At the May 28 meeting, Hall presented alternatives to rezoning the property, including a city zoning word changes, or amendment, that would allow used car lots in C-2.
That solution isn’t ideal, Hall told commissioners. That would allow used car lots along major corridors like Main Street and Moonlight Road.
Hall said if a text amendment was approved, Jones would still need to submit a land use permit. City staff may not approve a land use permit without imposing conditions on the property.
The existing zoning does allow for the sale of new cars, and Hall said the zoning definitions could be changed so new and used car sales were treated the same in city code.
“Used cars displayed for sale and the buildings and related effects associated with used car sales are of greater concern than the display of new cars and the facilities associated with new cars,” Hall wrote in a report to the commission. “Yet this approach places them on equal footing with regard to the process required for approval.”
Hall suggested instead that the commission consider granting a two-year special use permit.
Commissioner Greg Godwin said the idea seemed like the easiest way to move forward. At the end of two years, Jones would have the option of seeking to renew the special use permit.
“I wouldn’t be counting on an extension after two years, though,” Godwin said.
Dan Popp, commissioner, agreed that there would be no certainties for the business owner.
“The next commission, the next council may say absolutely not,” Popp said. “That spot is just not conducive for a used car lot.”
Godwin said the business owners should take the two years to get established and then find a different location.
“From my point of view, I think the applicant might want to take advantage of the opportunity that the mistake was made,” Godwin said. “Two years is a good amount of time to establish a business.”
Angie Jones, wife of business owner Tyrone, said if the business were to move, it would not be in Gardner.
“It’s very easy for you to sit there and say,” she said. “Why would I trust the city of Gardner? Why would I reinvest in two years?”
Commissioner Andy Copeland said he is opposed to limiting the car lot to two years.
“They didn’t do anything wrong,” he said. “Two years in a business cycle is nothing. It’s not much time. Just think about the letterhead and business cards.”

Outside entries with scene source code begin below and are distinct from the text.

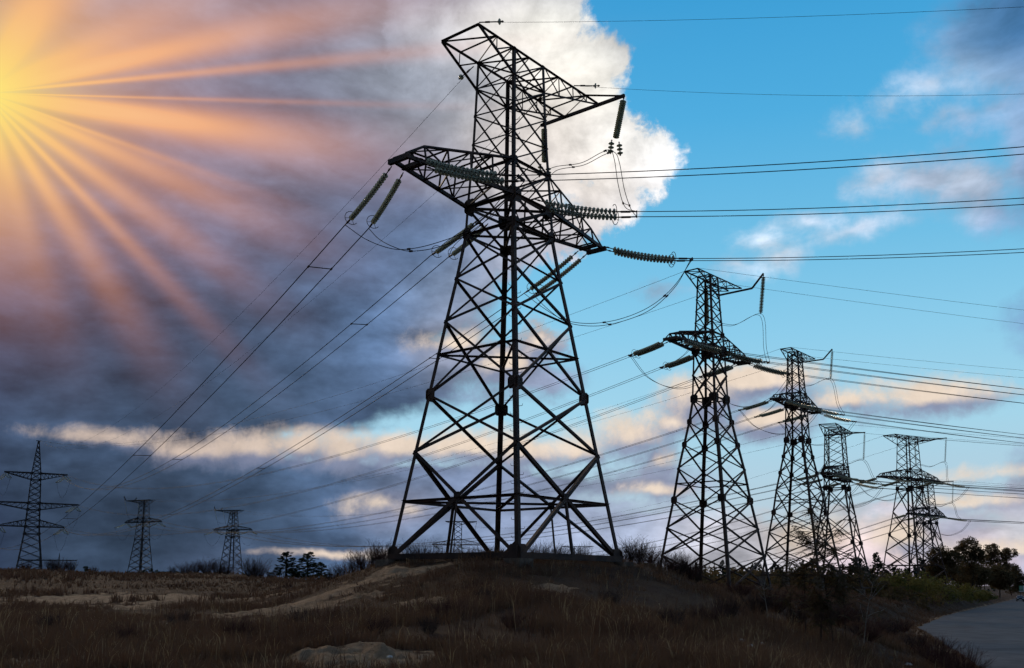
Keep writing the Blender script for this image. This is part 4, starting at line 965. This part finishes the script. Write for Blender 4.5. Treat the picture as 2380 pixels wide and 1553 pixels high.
# ------------------------------------------------------------------ shrubs, trees
TWIG = mat('bare_twig_bark', (.040, .026, .022), .85, .35, 3., 0., .1)
TWIGR = mat('reddish_twig_bark', (.050, .022, .018), .85, .35, 3., 0., .1)
BARK = mat('dark_bark', (.035, .027, .022), .9, .35, 4., 0., .1, None, .3)
PALEB = mat('pale_birch_bark', (.16, .15, .135), .8, .4, 5., 0., .1)
PINEL = leafmat('pine_needles', [(.010, .018, .012), (.020, .032, .018), (.030, .045, .022)], .2, .5)
OLIVE = leafmat('autumn_olive_leaves', [(.060, .052, .026), (.095, .075, .036), (.13, .085, .04)], .5, .25)
YGREEN = leafmat('yellow_green_leaves', [(.075, .090, .026), (.12, .125, .032), (.17, .14, .04)], .5, .3)
ROB = leafmat('locust_leaflets', [(.028, .036, .016), (.05, .05, .022), (.085, .05, .025)], .4, 2.)
def stem_path(g, p, d, L, n, curl, grav=-.02):
    pts = [Vector(p)]; d = Vector(d).normalized()
    for i in range(n):
        d = (d + Vector((g.uniform(-curl, curl), g.uniform(-curl, curl), g.uniform(-curl, curl) + grav))).normalized(); pts.append(pts[-1] + d * (L / n))
    return pts
def shrub_mesh(name, seed, n=46, h=1.0, spread=.75, twigs=5, r=.009, m=None, wind=0.):
    g = random.Random(seed); P_ = []
    for i in range(n):
        a = g.uniform(0, 2 * math.pi); s = g.uniform(.1, 1) * spread
        p = stem_path(g, (math.cos(a) * .12, math.sin(a) * .12, -.05), (math.cos(a) * s + wind, math.sin(a) * s, 1), h * g.uniform(.55, 1.05), 5, .14, .02)
        P_.append(tube(p, [r * (1 - .75 * k / 5) for k in range(6)], 3, False))
        for q in range(twigs):
            j = g.randint(2, 5); d = (p[j] - p[j - 1]).normalized() + Vector((g.uniform(-.8, .8), g.uniform(-.8, .8), g.uniform(-.1, .7)))
            t = stem_path(g, p[j].lerp(p[j - 1], g.random()), d, h * g.uniform(.12, .3), 3, .25)
            P_.append(tube(t, [r * .45, r * .38, r * .3, r * .2], 3, False))
    return mesh_data(name, *join(P_), m or TWIG)
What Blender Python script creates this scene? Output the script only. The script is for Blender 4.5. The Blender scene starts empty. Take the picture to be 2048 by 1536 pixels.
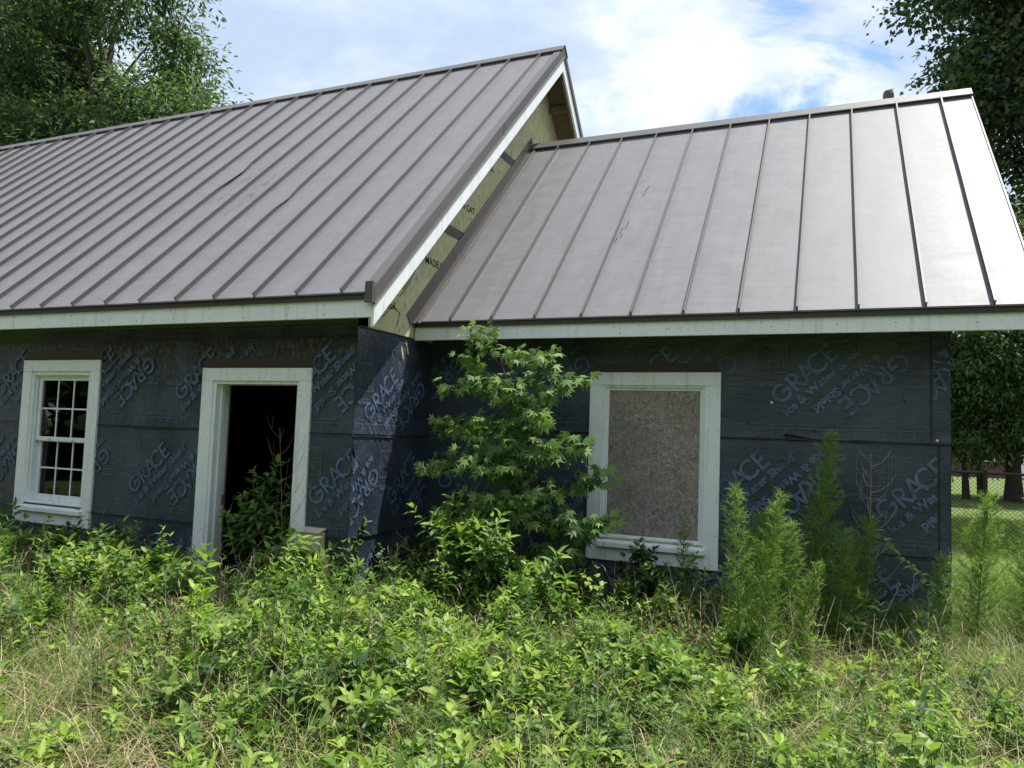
import bpy, bmesh, math, random
import numpy as np
from mathutils import Vector, Matrix, noise as mnoise

random.seed(7)
RNG = np.random.default_rng(11)
SC = bpy.context.scene
COL = SC.collection

# ------------------------------------------------------------------ camera
cam_d = bpy.data.cameras.new('camera')
cam = bpy.data.objects.new('camera', cam_d)
COL.objects.link(cam)
cam_d.sensor_fit = 'HORIZONTAL'
cam_d.sensor_width = 36.0
cam_d.lens = 36.0 * 1498.34 / 2048.0
cam_d.clip_start = 0.05
cam_d.clip_end = 1500
CAM = Vector((3.5367, -5.0541, 1.5397))
r_ = Vector((0.9197448, 0.39089846, 0.03560755))
u_ = Vector((-0.00678147, -0.07487761, 0.99716967))
f_ = Vector((-0.3924583, 0.91738309, 0.06621742))
cam.matrix_world = Matrix(((r_.x, u_.x, -f_.x, CAM.x), (r_.y, u_.y, -f_.y, CAM.y), (r_.z, u_.z, -f_.z, CAM.z), (0, 0, 0, 1)))
SC.camera = cam

# ------------------------------------------------------------------ sun, sky, exposure
SUN = Vector((0.29, 0.235, 1.0)).normalized()
sd = bpy.data.lights.new('sun', 'SUN')
sd.energy = 3.9
sd.angle = math.radians(0.55)
sd.color = (1.0, 0.965, 0.91)
so = bpy.data.objects.new('sun', sd)
COL.objects.link(so)
so.rotation_euler = SUN.to_track_quat('Z', 'Y').to_euler()
so.location = (10, 10, 30)
SC.view_settings.view_transform = 'Standard'
SC.view_settings.look = 'None'
SC.view_settings.exposure = 0.92
SC.view_settings.gamma = 1.0
SC.view_settings.use_curve_mapping = False
SC.cycles.use_denoising = True
SC.cycles.max_bounces = 8
SC.cycles.transparent_max_bounces = 12
SC.cycles.caustics_reflective = False
SC.cycles.caustics_refractive = False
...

Copeland was alone in his belief that the city should rezone the property and allow the used car lot to stay indefinitely.
“It’s not ideal, and if someone walked in here and asked for this, we would all say no,” Copeland said. “They did what they were supposed to do, and then the rules changed.”
The rest of the commissioners, however, said they would not be in favor of rezoning the property and suggested the Joneses should instead seek a temporary special use permit.
Meanwhile, Tyrone Jones said the business paid a $920 fee to the city last month in order to seek a rezoning. City officials were not sure that fee could be refunded.
Jones was given a reprieve of sorts, however. He was issued a cease-and-desist letter saying he had 90 days to shutter the car lot, but he will be allowed to continue selling cars at the location until the planning commission and council resolve the issue.
Planning commissioners will likely take up the issue again in August.